<em>Oculus</em>

By turns creative and tingle-creepy, B-movie-esque and artful, the surprisingly fine Oculus is further proof that horror can be a forgiving and welcoming genre for directors with a low budget and good ideas in the tank. By the end of the plot-twisting and character-fusing saga, writer/director Mike Flanagan has made us feel as though we’ve been through something fairly epic and pumped up with angst-y emotionality. But really, he achieves a lot with a little, heeding the timeless horror-film archetype of not only the haunted house — a handy single location, ready to be exploited for its heebie-jeebie factor — but also, and more tellingly, a clearly haunted object.

Said ominous object at the center of the scary movie, a “home to a supernatural force,” is an antique mirror (hence the optically inclined Oculus reference), tapping into both the mythologies of the mirror as an altered-visual field prism and as a window on parallel realities — possibly with demonic dimension. As we learn, through the clarifying efforts of a woman (Karen Gillan — and boldly played as a child by Annalise Basso) trying to clear her brother (Brenton Thwaites) of murder charges from their poltergeist-troubled childhood, the mirror has been responsible for multiple deaths and/or descents into madness over a few centuries.
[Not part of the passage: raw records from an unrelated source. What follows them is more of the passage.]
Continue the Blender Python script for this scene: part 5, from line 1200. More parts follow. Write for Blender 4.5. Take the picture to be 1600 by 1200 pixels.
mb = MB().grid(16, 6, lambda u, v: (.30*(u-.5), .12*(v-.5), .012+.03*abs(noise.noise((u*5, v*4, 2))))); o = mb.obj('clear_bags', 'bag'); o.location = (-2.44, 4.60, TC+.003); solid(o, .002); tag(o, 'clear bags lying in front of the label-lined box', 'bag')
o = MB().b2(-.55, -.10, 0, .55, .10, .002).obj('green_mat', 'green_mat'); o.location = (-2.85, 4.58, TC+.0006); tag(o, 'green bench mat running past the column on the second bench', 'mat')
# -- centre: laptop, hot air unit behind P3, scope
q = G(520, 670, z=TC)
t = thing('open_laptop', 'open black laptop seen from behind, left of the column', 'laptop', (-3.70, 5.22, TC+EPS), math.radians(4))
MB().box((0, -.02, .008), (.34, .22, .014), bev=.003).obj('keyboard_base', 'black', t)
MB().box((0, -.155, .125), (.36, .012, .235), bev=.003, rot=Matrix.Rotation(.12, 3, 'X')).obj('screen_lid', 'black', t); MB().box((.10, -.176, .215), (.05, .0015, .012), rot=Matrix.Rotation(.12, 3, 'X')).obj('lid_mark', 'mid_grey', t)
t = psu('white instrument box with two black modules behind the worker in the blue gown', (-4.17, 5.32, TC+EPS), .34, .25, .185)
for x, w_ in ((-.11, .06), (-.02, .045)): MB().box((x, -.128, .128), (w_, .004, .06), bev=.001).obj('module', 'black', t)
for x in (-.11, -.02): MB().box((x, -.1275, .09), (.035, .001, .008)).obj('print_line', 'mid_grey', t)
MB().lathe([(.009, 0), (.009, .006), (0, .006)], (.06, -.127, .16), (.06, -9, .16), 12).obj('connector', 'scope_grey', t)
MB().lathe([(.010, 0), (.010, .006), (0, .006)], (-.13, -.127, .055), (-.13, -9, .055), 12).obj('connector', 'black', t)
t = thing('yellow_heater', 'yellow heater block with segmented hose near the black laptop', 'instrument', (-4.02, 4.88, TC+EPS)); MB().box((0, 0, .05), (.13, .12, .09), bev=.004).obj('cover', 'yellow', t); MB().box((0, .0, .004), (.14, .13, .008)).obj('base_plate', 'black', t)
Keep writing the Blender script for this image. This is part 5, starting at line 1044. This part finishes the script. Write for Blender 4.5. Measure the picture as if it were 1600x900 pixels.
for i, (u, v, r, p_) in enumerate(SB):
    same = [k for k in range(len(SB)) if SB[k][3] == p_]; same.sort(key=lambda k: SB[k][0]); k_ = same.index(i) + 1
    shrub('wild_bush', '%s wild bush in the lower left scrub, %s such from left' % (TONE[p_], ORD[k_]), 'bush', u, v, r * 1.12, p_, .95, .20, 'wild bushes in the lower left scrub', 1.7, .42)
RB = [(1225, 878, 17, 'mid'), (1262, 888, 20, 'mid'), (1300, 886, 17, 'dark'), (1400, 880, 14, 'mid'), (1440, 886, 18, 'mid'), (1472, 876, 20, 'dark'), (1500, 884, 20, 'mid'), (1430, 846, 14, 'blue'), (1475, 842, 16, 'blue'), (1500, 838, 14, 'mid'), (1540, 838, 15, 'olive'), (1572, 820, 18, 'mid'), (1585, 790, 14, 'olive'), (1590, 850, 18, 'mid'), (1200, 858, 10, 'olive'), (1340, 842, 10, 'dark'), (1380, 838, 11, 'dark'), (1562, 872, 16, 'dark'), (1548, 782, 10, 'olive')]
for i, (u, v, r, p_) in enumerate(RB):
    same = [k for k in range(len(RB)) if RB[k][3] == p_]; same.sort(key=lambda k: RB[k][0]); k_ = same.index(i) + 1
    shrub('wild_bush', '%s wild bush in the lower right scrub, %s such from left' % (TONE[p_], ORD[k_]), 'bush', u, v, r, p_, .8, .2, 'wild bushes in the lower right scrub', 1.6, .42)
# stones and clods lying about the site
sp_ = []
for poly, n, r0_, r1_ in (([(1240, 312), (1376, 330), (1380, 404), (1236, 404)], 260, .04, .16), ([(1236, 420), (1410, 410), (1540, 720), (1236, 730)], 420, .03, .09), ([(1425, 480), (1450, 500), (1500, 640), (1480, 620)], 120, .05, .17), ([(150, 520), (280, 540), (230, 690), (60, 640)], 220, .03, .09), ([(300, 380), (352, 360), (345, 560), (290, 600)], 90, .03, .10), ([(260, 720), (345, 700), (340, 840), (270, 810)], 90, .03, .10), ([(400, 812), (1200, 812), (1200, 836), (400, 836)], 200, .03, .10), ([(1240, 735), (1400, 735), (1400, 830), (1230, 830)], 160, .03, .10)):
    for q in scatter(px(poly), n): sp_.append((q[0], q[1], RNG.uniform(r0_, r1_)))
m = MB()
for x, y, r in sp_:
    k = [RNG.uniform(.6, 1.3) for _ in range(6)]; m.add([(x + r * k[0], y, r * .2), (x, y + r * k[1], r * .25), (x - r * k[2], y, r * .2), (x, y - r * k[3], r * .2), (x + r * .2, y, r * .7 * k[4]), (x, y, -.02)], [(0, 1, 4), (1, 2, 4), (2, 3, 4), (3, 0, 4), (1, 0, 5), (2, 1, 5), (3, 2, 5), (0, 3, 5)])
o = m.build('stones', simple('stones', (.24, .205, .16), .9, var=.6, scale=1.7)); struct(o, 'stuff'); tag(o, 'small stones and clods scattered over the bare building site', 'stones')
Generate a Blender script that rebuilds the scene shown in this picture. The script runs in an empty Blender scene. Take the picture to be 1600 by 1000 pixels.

There are ghosts lurking in the antique, which is “capable of defending itself.” Our brave protagonist stages an elaborate experiment to “out” the mirror, a kind of “rational” intervention for an anti-divine infestation which has taken over their father. (“I’ve met the devil, and he is me,” he informs his kids at one advanced stage of his descent.)

In Oculus, the general rules and tools of the horror genre are in place, including the requisite number of “gotcha” surprises and crafty manipulations of sight and sound, through Michael Fimognari’s cinematography, Flanagan’s editing, and a coolly minimal and sinister score by the Newton Brothers. But things grow more cinematically complex, and the interest level deepens, as the clear delineations between past and present, here-and-now characters, and events and moments in their flashbacks begin to fuse and confuse. Suddenly, at key disorienting moments, we’re in Memento land, alongside the slacker side of The Shining territory, and the head-gaming filmic notions only contribute to the power of this low-budget wonder in the creepy-flick annals.